En quatre ans, c’est toute une vie qui a changé pour Marie-Mai. Sa rupture avec Fred St-Gelais, sa nouvelle relation avec David Lafèche, l’arrivée de bébé Gisèle et son étonnant départ des Productions J, avec qui elle était depuis ses débuts, en 2003… À 33 ans, l’auteure-compositrice-interprète vit une ère de grands changements, une véritable renaissance, qu’elle décrit sans détour dans son nouvel extrait Empire, lancé tout juste hier. Le terrain est désormais bien préparé d’ici à l’arrivée de son nouvel album, qui sortira le 28 septembre prochain. Entrevue avec une artiste nouvelle et plus forte que jamais.

Quatre ans, c’est long, particulièrement pour une hyperactive comme toi. Qu’est-ce qui a justifié une aussi longue absence?

« J'avais un désir de vraiment me repositionner dans ma carrière, parce que pendant 15 ans, ça a juste roulé tout le temps, ça n'a jamais arrêté. Je n'avais même pas le temps de me poser de questions, à savoir si ça allait bien, si j'aimais ça. C'était vraiment comme une machine qui va vite, et c'était parfait comme ça. C'était vraiment comme ça qu'il fallait que je fasse les choses pour me rendre là où je voulais me rendre, mais à un moment donné, les années passent et tu te réveilles et tu te dis : «Ok ça fait 15 ans que je n'ai pas arrêté, que je ne me suis pas posé de questions, que j'ai fait confiance à tout le monde autour de moi». J'ai fini par me demander si j'étais toujours en accord avec moi-même. Est-ce que ce que je dis, ce que je fais et qui je suis, c'est encore sur la même longueur d'onde? Puis, je me suis rendu compte qu'il y avait des décalages. Alors, j'ai pris des décisions personnellement et professionnellement qui m'envoyaient dans une direction différente. Avec le vécu, les choses que j'ai apprises dans les dernières années, c'est sûr que je ne suis pas la même personne. C'est sûr que mon discours change, parce que ce que j'ai vécu, bien tabarouette ça rentre dedans pour le meilleur et pour le pire. Là, je me sens vraiment sur mon X, je me sens à la bonne place, je suis entourée des bonnes personnes pour m'aider aujourd'hui, demain et je sens que j'ai comme un canevas blanc et j'essaie de mettre les couleurs que je veux. »

Serge Cloutier

Pendant cette longue pause, tu as aussi eu un bébé, la petite Gisèle, qui fêtait récemment son premier anniversaire. Comment la maternité a influencé ton processus créatif?

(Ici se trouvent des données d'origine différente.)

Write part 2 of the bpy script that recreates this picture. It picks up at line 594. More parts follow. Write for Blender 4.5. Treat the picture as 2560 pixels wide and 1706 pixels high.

« C'est du 9 à 5 maintenant! Avant, je pouvais écrire à 3h du matin, et là à 3h du matin je pense à me réveiller! Mais au-delà de tout ça, ça m'a donné envie de transparence. Ça m'a donné envie d'inspirer ma fille. Pendant longtemps je voulais être un bon modèle, je voulais que mes fans me trouvent bonne, je voulais être parfaite pour eux, je voulais tout faire pour eux. Je me mettais de la pression sur les épaules et plus je me mettais de la pression, plus les gens me mettaient de la pression et je n'avais pas le droit à l'erreur. Quand je faisais quelque chose de pas correct, c'était la fin du monde. Et je suis humaine. J'ai le droit de faire des erreurs, j'ai le droit de prendre des décisions pour moi, de m'assumer, d'être une femme et de ne pas m'excuser pour qui je suis, mais dans le pattern où j'étais, j'étais un peu coincée. Donc c'est sûr que la maternité pour moi ça me donne le goût d'être un bon exemple pour elle. C'est elle que je veux impressionner, c'est elle qui va me regarder et qui va se dire : «Wow, ma mère elle sait ce qu'elle veut dans la vie, elle a de la drive, elle fonce et elle n'a pas froid aux yeux». Ça, pour moi, ça change la dynamique. Ça me permet de faire les choses pour moi, avec mon cœur et pour elle. »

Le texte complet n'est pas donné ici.